Hi Everyone.
First time posting on here but I wanted to share my thoughts today while they are fresh.
I’ve been meditating for around 2 years now and this year have been practicing some Kundalini yoga. 2 days ago I attended a class much like I have been to before but after I had some very intense feelings that are still with me now.
After the class I began to feel very irritable, everything felt faster and I was definitely not at ease. I went for some food with my parter and my stress levels and anxiety began to increase. It was as if someone had turned the volume up as everything in the restaurant was amplified. I felt massively sensitive to noise. For the rest of the evening I felt really stressed and anxious and not in control of my emotions and how I was reacting to my environment. My awareness of myself seemed to leave me.

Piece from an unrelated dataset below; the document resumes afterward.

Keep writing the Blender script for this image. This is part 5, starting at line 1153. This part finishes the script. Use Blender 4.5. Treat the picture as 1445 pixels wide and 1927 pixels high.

That night I slept very heavily and had a strange dream… I dreamt that I was driving a car along a motorway somewhere hot, maybe a desert and I could hear this rattling noise. I couldn’t work out what it was but eventually realised it was a rattle snake. I was tempted to put my hand down to feel around to find it but knew I could get bitten. I can’t remember if it was fear or just curiosity about the snake, it’s a little hazy now. But the feeling was that there was something I needed to remove but couldn’t I guess. Maybe I was scared.
The dream felt very relevant somehow…
The next day I was feeling really anxious with lots of energy coming from my heart, almost like palpitations. Very sensitive to people and especially my partner. I wasn’t a joy to be around in the morning unfortunately.
The good news is that I took a step back, moved at my own pace and observed… Did some nice personal things for myself and slowed the pace right down and the anxious feelings are easing. I still have this anxious energetic feeling in my heart but it’s much better and I feel more at ease in myself.
I’ve recently reconnected with a family member and talked through some past conflicts which has been really good but timing wise it feels linked possibly.
It’s very clear today how I felt before and after he class and the feelings have been so powerful and almost out of the blue. I’ve been feeling out of control almost.
It’s a long post but I’d be interested in peoples thoughts as I’m keen to learn about this experience and understand more how I’m feeling.